Sunday, March 25, 2018

Lynn Canterbury, Mountain Man



Usually I find an image to post by going through digital files that relate to the theme of the moment, in this case portraits. Today, though, a print jumped out at me, grabbed me by the shorts and demanded representation.

Prompted by the print I searched for the original file. It wasn’t in its rightful home, the Monumental Heads portfolio. So, I photographed the print on the top of the stereo cabinet in the living room window, handheld no less.

Lynn Canterbury is later day frontiersman, mountain man reenactor and a maker of tools from the early nineteenth century. This was taken at Lynn’s Alcalde (mayor in English) New Mexico home in a living room crammed with things being crafted and materials for a myriad of projects.

My best guess is that this was taken about ten years ago on an excursion led by my great friend Lindsey Enderby, the lapsed lawyer and full-time raconteur.

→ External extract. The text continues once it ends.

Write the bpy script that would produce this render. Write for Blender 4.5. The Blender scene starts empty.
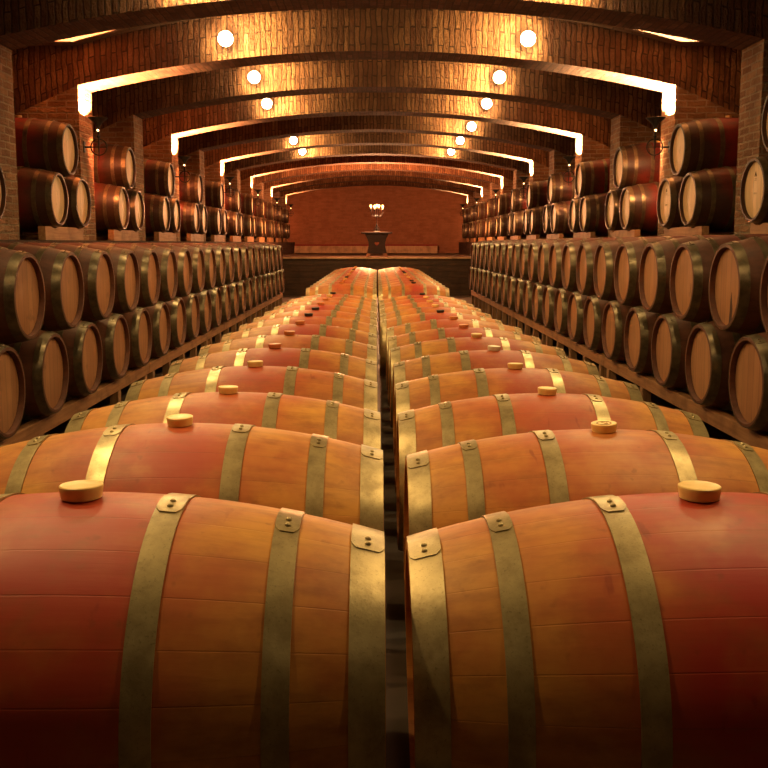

Come to think of it, that day whenever it was, was a fine one for portraits. Lovely open shade and good, good, good, good vibrations.

Sunday, March 18, 2018

Another man in a hat: Fedora Issue



Peter Lev is a big time rock and ice climber as well as a noted avalanche forecaster. He calls the later skill a black art, one that’s more a crap shoot than a precise science. Like our dear friend George Hurley, Peter got his first taste of vertical rock while a student at the University of Colorado in the late fifties. That passion morphed into an ownership stake in famed Exum Mountain Guides in Moose, Wyoming which is the oldest climbing school in the United States.

Now a resident of Lead, North Dakota, pronounced lead as in leader not lead as in led, Peter continues to climb the famed Needles in Custer State Park, a state park that rivals many a National Park for shear grandeur. This candid photograph happened over adult beverages in the town of Hot Springs during a climbing trip. Matter of fact, George was in attendance, too.

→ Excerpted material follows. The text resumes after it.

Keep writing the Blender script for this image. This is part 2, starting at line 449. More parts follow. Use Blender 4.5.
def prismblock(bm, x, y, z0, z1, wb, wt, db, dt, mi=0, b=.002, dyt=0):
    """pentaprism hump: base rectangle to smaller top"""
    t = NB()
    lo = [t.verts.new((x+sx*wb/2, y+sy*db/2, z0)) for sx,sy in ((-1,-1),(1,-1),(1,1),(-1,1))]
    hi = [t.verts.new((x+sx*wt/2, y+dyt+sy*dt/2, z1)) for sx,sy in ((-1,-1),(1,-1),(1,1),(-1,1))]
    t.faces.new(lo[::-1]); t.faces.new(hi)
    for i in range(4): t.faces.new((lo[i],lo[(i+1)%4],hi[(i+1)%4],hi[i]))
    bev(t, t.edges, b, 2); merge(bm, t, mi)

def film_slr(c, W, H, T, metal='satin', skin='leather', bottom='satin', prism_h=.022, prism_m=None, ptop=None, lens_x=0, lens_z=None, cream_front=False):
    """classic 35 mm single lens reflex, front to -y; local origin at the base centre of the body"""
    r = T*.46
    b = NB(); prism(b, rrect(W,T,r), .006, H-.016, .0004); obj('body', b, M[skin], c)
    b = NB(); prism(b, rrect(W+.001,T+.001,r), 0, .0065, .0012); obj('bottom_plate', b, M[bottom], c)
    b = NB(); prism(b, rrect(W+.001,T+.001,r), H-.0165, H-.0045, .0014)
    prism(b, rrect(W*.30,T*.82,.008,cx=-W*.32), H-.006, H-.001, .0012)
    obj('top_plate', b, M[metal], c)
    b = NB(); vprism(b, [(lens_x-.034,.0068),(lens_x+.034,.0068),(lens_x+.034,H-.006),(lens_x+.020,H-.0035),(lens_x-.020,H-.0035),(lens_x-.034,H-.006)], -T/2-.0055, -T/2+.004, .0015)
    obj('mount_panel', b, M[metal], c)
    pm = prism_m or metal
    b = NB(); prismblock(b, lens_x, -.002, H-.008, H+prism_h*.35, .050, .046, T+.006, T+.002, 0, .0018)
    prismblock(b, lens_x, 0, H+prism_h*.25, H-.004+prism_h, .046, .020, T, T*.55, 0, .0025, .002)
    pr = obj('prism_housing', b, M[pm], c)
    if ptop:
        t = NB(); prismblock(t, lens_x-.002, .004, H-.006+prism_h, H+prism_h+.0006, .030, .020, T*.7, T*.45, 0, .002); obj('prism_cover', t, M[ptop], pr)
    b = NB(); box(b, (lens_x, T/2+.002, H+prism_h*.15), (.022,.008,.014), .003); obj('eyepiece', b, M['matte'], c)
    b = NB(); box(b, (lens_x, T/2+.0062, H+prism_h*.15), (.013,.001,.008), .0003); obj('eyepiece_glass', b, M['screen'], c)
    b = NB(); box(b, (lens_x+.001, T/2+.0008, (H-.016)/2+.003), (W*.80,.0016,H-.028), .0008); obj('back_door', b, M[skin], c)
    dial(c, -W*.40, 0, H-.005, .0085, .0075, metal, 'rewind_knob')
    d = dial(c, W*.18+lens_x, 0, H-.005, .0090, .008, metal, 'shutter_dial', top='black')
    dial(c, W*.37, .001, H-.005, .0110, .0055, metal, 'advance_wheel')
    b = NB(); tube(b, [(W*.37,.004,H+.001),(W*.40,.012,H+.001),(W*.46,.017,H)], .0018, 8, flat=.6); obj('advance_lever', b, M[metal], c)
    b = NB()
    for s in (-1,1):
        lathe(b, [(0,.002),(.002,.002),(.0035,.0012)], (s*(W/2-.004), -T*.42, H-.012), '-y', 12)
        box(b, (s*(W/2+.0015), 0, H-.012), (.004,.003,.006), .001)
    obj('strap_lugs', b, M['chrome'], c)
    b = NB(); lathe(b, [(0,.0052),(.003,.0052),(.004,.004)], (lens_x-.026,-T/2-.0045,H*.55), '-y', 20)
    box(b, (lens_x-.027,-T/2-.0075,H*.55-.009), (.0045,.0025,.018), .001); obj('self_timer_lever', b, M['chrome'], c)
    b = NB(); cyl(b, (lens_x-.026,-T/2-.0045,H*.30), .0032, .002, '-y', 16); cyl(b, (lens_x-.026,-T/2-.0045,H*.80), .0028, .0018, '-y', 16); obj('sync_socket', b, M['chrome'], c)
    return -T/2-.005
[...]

The man has a great mug but he winced about this depiction. Said it made him look older than his years. I feel his pain.

Sunday, March 11, 2018

A man and his hat




Troy Brown left our company last year. I had the pleasure of attending a party in his memory at his beloved cabin in Taos Ski Valley last summer. I can say “pleasure” because it was an upbeat do hosted by his wife of more than fifty years. She and Troy were high school sweethearts may be even grammar school. Her name is Peggy so when Troy and I talked about our wives the terms we used the terms ‘my Peggy’ and ‘your Peggy.’

Troy was a fine watercolorist whose work reflected his architectural training and practice back in Texas.

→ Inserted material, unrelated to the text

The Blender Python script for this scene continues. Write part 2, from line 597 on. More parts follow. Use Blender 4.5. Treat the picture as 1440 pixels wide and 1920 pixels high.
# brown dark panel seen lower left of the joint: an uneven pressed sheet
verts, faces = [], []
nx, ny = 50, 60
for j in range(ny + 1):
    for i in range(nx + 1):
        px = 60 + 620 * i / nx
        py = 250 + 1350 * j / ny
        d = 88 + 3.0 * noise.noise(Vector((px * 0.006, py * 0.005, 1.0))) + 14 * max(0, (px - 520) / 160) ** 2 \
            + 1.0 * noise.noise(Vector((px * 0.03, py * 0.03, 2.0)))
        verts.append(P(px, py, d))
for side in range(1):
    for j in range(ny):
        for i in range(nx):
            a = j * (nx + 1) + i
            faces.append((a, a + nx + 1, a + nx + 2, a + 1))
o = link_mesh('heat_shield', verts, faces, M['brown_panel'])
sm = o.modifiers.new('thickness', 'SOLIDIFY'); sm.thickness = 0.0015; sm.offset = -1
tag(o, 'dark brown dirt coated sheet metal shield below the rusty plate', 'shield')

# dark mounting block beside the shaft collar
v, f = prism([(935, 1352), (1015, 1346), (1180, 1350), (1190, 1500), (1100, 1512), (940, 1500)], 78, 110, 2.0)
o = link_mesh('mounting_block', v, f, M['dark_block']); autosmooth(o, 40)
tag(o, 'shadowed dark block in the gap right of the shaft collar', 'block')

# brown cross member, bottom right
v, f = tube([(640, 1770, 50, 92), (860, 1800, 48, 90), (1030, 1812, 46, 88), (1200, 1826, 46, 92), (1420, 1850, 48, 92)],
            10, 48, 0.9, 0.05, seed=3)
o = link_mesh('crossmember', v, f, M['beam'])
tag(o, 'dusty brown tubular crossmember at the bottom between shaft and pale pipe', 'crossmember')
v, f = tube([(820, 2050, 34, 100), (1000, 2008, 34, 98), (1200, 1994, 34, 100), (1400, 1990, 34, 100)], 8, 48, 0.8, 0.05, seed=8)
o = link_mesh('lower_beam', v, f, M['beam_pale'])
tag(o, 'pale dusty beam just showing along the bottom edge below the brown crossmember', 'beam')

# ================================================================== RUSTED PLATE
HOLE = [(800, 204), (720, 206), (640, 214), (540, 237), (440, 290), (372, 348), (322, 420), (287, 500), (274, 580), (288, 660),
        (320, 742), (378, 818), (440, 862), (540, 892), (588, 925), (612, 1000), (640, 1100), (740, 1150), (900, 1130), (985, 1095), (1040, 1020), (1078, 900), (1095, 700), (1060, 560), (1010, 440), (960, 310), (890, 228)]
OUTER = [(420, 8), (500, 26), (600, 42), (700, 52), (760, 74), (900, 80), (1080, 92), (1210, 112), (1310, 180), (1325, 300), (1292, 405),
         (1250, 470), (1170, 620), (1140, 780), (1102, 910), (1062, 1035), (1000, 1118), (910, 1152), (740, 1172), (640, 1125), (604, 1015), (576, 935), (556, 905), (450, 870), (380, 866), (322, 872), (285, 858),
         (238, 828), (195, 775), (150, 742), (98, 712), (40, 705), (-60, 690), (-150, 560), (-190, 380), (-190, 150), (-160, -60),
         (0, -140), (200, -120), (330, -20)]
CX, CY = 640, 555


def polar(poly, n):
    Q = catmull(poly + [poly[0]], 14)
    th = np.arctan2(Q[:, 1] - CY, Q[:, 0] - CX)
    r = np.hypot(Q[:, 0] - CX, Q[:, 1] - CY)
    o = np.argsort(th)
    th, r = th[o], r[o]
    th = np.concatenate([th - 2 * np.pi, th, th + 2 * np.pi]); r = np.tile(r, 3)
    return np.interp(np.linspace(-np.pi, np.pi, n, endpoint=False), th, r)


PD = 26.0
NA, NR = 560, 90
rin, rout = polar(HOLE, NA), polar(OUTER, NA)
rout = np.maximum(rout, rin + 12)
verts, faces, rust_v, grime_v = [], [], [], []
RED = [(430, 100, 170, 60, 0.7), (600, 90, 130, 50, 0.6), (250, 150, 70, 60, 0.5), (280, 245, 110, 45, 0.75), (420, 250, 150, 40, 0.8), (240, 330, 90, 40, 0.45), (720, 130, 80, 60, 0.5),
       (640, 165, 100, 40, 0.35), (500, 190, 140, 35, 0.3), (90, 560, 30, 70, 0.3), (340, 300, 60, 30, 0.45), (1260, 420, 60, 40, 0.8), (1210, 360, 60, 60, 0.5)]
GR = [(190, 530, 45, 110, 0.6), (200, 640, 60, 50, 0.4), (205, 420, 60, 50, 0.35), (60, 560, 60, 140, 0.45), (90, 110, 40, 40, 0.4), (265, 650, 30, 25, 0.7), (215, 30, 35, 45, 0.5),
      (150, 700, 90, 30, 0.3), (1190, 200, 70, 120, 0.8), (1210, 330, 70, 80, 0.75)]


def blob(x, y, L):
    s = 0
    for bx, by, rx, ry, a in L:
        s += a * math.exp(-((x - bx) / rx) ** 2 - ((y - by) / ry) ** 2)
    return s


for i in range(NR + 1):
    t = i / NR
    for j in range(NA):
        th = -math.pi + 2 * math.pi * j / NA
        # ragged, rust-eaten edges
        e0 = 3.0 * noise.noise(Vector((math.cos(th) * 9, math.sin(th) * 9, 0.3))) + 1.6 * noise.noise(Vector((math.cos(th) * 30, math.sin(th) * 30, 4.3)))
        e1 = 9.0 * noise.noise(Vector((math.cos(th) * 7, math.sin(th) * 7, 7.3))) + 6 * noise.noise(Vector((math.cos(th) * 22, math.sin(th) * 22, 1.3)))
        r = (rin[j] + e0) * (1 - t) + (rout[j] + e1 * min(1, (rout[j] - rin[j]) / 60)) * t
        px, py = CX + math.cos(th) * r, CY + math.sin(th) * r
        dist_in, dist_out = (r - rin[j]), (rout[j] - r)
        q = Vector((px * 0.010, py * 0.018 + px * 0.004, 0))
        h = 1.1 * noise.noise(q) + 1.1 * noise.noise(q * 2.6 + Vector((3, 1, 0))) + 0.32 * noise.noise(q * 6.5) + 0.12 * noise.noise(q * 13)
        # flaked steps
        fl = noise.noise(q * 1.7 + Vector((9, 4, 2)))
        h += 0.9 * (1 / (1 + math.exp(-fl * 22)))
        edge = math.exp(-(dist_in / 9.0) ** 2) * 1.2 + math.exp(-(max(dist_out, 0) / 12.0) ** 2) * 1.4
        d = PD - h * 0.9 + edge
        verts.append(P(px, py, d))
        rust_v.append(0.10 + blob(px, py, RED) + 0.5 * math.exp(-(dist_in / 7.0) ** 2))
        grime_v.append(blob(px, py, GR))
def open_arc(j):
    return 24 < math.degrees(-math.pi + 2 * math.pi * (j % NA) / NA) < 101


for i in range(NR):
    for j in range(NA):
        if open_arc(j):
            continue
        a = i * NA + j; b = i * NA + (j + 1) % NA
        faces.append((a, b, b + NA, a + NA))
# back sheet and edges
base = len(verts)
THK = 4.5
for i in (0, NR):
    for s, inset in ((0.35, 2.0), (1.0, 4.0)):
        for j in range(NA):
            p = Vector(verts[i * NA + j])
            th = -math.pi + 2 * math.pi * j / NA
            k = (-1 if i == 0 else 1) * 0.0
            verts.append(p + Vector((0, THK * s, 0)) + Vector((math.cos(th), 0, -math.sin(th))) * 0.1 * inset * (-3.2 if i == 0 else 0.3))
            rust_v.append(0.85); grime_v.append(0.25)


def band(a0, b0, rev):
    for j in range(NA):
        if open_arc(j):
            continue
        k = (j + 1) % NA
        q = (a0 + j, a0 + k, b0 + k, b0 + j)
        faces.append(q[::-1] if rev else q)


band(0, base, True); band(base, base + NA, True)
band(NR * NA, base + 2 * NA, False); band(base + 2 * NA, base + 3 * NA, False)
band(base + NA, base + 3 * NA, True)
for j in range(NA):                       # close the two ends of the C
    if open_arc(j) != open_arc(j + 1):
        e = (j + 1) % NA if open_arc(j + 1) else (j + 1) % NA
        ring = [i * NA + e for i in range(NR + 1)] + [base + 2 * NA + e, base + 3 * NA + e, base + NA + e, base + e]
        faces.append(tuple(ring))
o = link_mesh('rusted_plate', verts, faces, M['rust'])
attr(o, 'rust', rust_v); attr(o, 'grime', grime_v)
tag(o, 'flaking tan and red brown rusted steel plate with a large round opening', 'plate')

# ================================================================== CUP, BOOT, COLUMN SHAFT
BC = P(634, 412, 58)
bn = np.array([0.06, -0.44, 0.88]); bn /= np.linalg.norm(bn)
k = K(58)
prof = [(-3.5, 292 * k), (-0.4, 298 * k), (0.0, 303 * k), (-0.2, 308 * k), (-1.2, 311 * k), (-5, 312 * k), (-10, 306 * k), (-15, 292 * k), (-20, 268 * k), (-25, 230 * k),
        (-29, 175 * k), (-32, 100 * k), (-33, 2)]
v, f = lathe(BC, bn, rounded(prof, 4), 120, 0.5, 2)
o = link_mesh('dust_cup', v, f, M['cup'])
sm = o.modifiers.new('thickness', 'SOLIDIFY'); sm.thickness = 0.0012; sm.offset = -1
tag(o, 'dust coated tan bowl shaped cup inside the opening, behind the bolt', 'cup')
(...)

The well-worn hat was his trademark

Sunday, March 04, 2018

The height of disinterest



Continuing the portrait series here's a ten year old shot of an unnamed model during a photo session at the state prison on the Turquoise Trail south of Santa Fe. It was taken under a wooden guard tower if memory serves. So, it was in open shade and with a single white reflector to provide fill. The young woman was wearing a monster hang over and was as interested as her face suggests. It comes across melancholy but was outright boredom.